The inaugural report - which showed that 11 of 20 companies are considering a share trading resumption - is a reminder that a share suspension does not always spell the end of a company. We intend to continue engaging with long-suspended companies to try and achieve the best outcome for shareholders.

The significance of this report lies not just in increasing transparency, but is another example of the industry working together with SGX. Shedding light on the financial situations of these long-suspended companies was made possible through the efforts of liquidators, judicial managers and other professionals.

By stepping up to take on the sometimes onerous investigations into the affairs of these companies, these professionals - like issue managers and professionals involved in the listings stage - contribute towards improving the regulation of listed companies.

SGX wants to extend further its work with industry to include listed companies themselves.
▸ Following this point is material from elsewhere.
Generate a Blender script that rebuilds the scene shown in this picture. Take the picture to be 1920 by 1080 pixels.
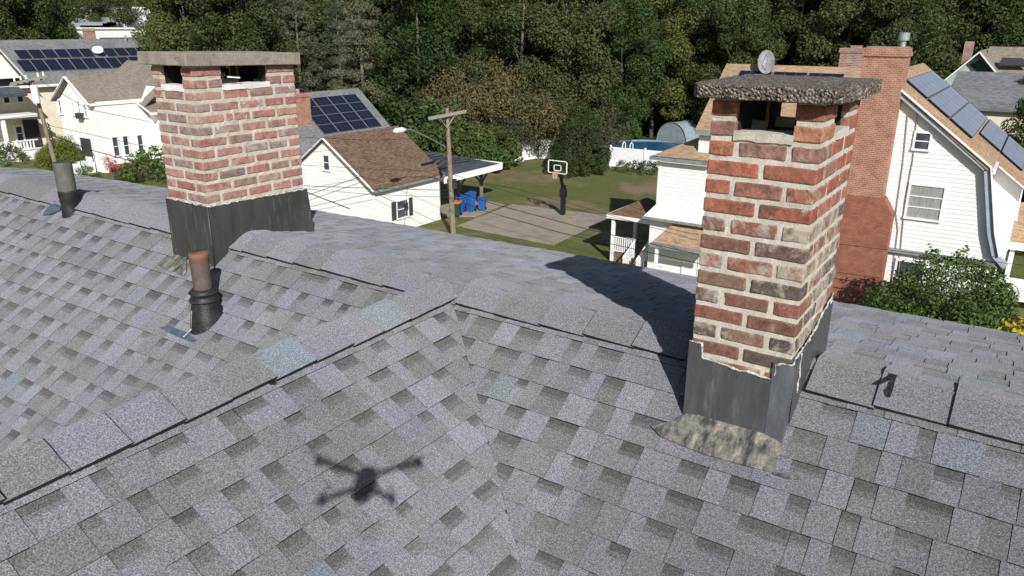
import bpy, bmesh, math, random
import numpy as np
from mathutils import Vector, Matrix, noise
R = math.radians
sc = bpy.context.scene
for o in list(bpy.data.objects): bpy.data.objects.remove(o)

# ------------------------------------------------------------------ camera
# metres; x along the main ridge, y away over the roof, z up; the camera (a drone's) is the origin
FPX = 1440.0
PITCH, ROLL, YAW = R(18.85), R(0.33), R(-33.8)
_F = np.array([0, math.cos(PITCH), -math.sin(PITCH)]); _R = np.array([1., 0, 0]); _U = np.array([0, math.sin(PITCH), math.cos(PITCH)])
_c, _s = math.cos(ROLL), math.sin(ROLL)
_R, _U = _c*_R+_s*_U, -_s*_R+_c*_U
_Q = np.array([[math.cos(YAW), math.sin(YAW), 0], [-math.sin(YAW), math.cos(YAW), 0], [0, 0, 1.]])
_R, _U, _F = _Q@_R, _Q@_U, _Q@_F
cam_data = bpy.data.cameras.new('camera'); cam = bpy.data.objects.new('camera', cam_data)
sc.collection.objects.link(cam)
M = Matrix(((_R[0], _U[0], -_F[0], 0), (_R[1], _U[1], -_F[1], 0), (_R[2], _U[2], -_F[2], 0), (0, 0, 0, 1)))
cam.matrix_world = M
cam_data.sensor_width = 36; cam_data.lens = 36*FPX/1920
cam_data.clip_start = 0.02; cam_data.clip_end = 5000
sc.camera = cam
sc.render.resolution_x = 1024; sc.render.resolution_y = 576
def on(px, py, ax, v):
    """the point where the photograph's pixel (1920 wide) meets the plane axis = v"""
    d = _R*(px-960)/FPX - _U*(py-540)/FPX + _F
    return Vector(d*v/d[ax])

# ------------------------------------------------------------------ world, sun, exposure
SUN = Vector((0.607, -0.592, 0.530)).normalized()
w = bpy.data.worlds.new('World'); sc.world = w; w.use_nodes = True
nt = w.node_tree; bg = nt.nodes['Background']
sky = nt.nodes.new('ShaderNodeTexSky'); sky.sky_type = 'NISHITA'; sky.sun_disc = False
sky.sun_elevation = math.asin(SUN.z); sky.sun_rotation = math.atan2(SUN.x, SUN.y)
nt.links.new(sky.outputs[0], bg.inputs[0]); bg.inputs[1].default_value = 0.06
sl = bpy.data.lights.new('sun', 'SUN'); sl.energy = 4.2; sl.angle = R(0.53); sl.color = (1, .975, .94)
so = bpy.data.objects.new('sun', sl); sc.collection.objects.link(so)
so.rotation_euler = (-SUN).to_track_quat('-Z', 'Y').to_euler()
sc.view_settings.view_transform = 'Standard'; sc.view_settings.look = 'None'
sc.view_settings.exposure = 0.38; sc.view_settings.gamma = 1
sc.render.engine = 'CYCLES'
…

We have commissioned a review of how mainboard companies have treated Code of Corporate Governance disclosures. The findings of the review will be made public on a statistical no-name basis. The report will also enable SGX to identify areas in which improvements are needed for individual companies. We will use the information to engage companies one-on-one to help them address any shortcomings they may have.


By working together with SGX to raise their corporate governance standards, companies will make themselves less vulnerable to short selling attacks and corporate malfeasance. Similarly, by working together with SGX to conduct proper due diligence at the point of admission, market professionals ensure the information presented to us by companies is accurate and that the right companies are admitted to list. Even if companies are suspended, liquidators and judicial managers will work together with SGX to secure the best outcome for shareholders. With this partnership between industry and the exchange at every stage of a company's life-cycle, investors, market participants and industry will benefit from a more trusted and higher-quality market.

  • Tan Boon Gin is chief regulatory officer at the Singapore Exchange.